**Data segment:**
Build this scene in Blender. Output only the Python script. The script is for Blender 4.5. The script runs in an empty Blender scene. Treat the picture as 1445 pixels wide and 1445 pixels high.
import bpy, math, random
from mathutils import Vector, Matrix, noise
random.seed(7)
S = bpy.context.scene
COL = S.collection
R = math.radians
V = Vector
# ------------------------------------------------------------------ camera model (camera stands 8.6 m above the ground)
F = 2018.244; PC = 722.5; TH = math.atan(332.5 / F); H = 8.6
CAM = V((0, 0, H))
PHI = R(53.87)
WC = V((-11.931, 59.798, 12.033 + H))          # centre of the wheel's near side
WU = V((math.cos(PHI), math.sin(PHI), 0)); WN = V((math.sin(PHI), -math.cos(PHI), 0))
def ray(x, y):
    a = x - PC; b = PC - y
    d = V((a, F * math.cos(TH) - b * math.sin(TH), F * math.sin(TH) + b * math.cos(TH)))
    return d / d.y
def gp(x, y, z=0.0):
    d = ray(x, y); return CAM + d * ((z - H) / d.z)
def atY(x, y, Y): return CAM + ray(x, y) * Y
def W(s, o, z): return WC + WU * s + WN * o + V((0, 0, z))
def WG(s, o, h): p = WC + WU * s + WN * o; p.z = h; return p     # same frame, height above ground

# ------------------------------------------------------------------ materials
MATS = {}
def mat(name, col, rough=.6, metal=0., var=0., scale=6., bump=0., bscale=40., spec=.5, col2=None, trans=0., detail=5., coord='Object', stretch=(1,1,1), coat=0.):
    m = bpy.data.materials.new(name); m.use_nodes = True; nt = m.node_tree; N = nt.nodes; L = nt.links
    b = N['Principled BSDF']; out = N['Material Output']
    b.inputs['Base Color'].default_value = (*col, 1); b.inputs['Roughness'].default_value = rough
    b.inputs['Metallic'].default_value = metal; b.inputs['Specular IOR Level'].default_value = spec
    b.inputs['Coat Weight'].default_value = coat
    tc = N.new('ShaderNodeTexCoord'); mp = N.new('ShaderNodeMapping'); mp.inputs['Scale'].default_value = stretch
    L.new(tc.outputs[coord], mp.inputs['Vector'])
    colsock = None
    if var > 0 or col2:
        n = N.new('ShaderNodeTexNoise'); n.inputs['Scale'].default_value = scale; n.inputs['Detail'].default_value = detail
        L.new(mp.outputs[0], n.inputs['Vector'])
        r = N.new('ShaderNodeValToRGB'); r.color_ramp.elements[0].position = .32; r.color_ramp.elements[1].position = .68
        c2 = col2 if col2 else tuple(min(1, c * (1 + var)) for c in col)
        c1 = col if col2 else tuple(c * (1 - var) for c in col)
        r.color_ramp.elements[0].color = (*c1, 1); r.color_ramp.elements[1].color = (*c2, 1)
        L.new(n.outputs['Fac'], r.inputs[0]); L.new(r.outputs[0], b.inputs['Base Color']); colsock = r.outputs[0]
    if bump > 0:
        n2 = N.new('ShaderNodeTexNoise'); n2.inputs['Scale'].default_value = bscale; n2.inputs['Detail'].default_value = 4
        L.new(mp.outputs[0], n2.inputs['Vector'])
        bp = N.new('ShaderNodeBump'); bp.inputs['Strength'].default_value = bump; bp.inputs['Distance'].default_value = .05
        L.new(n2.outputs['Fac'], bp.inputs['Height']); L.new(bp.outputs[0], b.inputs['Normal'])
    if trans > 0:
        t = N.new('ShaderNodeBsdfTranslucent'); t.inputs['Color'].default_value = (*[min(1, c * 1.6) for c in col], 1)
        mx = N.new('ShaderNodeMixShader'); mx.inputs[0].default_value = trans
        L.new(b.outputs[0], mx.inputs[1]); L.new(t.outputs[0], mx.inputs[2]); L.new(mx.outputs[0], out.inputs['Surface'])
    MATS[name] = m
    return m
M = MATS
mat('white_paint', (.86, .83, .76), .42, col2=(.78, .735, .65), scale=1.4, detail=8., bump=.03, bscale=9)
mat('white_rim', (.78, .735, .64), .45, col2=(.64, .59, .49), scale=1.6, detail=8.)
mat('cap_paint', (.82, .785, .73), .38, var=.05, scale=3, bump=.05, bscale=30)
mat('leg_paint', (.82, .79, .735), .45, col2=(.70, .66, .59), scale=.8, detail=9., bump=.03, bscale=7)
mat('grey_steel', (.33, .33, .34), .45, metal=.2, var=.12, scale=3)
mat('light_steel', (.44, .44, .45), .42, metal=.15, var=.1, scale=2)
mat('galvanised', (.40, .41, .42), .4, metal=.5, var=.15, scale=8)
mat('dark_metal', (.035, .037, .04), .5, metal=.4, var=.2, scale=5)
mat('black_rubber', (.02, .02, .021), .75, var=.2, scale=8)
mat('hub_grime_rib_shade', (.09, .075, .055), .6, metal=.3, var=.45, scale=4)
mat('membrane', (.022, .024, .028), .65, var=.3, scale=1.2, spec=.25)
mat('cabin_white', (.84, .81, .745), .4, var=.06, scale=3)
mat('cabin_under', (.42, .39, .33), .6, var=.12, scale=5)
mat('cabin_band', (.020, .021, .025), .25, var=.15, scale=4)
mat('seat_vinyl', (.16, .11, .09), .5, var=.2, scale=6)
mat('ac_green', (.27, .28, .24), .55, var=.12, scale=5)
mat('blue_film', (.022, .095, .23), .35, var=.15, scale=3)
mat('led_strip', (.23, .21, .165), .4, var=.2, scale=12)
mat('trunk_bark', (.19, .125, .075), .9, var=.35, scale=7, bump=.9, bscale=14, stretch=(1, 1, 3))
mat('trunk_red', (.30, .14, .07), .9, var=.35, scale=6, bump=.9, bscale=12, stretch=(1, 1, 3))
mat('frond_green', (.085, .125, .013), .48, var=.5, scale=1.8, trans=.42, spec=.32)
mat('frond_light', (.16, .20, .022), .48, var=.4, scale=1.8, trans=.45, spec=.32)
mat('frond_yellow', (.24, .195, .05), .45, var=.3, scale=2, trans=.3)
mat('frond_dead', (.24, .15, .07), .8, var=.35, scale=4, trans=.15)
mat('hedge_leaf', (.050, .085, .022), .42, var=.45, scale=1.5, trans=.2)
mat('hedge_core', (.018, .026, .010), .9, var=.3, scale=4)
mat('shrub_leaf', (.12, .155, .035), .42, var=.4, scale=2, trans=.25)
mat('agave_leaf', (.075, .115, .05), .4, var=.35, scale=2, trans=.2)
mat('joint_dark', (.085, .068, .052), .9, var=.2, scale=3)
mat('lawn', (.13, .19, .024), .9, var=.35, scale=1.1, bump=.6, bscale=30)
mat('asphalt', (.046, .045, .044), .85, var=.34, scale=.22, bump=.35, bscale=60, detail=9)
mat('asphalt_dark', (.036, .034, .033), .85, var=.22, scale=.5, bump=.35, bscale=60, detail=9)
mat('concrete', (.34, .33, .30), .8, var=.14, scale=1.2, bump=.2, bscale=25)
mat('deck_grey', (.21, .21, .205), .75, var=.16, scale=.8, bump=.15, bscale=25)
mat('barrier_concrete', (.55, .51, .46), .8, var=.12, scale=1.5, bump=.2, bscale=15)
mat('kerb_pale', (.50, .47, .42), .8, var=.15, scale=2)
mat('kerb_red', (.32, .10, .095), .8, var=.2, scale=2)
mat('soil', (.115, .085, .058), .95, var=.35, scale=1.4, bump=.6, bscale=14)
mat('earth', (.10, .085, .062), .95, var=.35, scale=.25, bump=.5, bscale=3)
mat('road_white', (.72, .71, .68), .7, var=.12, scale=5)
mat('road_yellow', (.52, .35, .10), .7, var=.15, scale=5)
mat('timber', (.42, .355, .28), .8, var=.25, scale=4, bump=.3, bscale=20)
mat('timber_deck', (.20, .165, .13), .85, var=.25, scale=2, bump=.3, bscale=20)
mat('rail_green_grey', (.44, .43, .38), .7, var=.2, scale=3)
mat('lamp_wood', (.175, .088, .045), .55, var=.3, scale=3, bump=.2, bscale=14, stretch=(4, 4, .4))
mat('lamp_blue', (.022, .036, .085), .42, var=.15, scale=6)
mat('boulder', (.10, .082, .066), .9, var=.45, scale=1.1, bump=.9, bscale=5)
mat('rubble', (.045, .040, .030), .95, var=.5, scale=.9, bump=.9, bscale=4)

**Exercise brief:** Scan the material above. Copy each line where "scene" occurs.

**Exercise output:**
Build this scene in Blender. Output only the Python script. The script is for Blender 4.5. The script runs in an empty Blender scene. Treat the picture as 1445 pixels wide and 1445 pixels high.
S = bpy.context.scene